Toronto-based Marshall has made 11 documentaries about various social justice issues, but The Ghosts in Our Machine is her first film about animal rights. Ghosts follows photographer Jo-anne McArthur in her quest to make visible the “animals […] hidden in the shadows of our highly mechanized world.” Marshall shows McArthur’s difficulties in sharing her photographs with a mainstream media reluctant to discuss animal cruelty.

According to Marshall, our society groups animals into three categories: companions, wildlife and all the others. People have a habit of loving their pets, and loving to watch wildlife documentaries on TV, but they do not acknowledge the billions of animals suffering for the benefit of humans—the 10 billion animals (not including sea creatures) killed for food each year, for example. For Marshall and McArthur, it is this blindness that makes showing the world the horrible conditions of unseen animals so important.

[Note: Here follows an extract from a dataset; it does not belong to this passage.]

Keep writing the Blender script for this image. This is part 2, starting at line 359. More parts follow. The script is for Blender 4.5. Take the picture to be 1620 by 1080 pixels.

Throughout the film, the audience is introduced to animals that suffer for the sake of humans: for the fur industry (which is huge in Nova Scotia—did you know?), testing and research, food and entertainment. Shots intentionally linger on individual animals, creating significant discomfort; Marshall won’t let you brush these images off and return to the comfort of ignorance.

The film juxtaposes hard-to-watch footage of animal suffering in industrial farming with paradisiacal scenes of rescued animals frolicking at Farm Sanctuary in New York. Marshall discussed this contrast during the Q-and-A session. She aimed to draw attention to the storybook way in which we are socialized to think of farm animals. There is a huge discrepancy between what we want to believe farms are like and what they are in actuality. Marshall and McArthur want to change this fact, and to raise awareness about what actually goes on in these places.

While all this looks pretty grim, there might be hope. As a WSPA Dalhousie member pointed out during last Saturday’s Q-and-A session, controversial gestation crates have just been banned in Canada.

Marshall and McArthur do what many people are unwilling to do—they take upon themselves the painful task of bringing attention to animals who otherwise spend their lives as mere ghosts in our machine.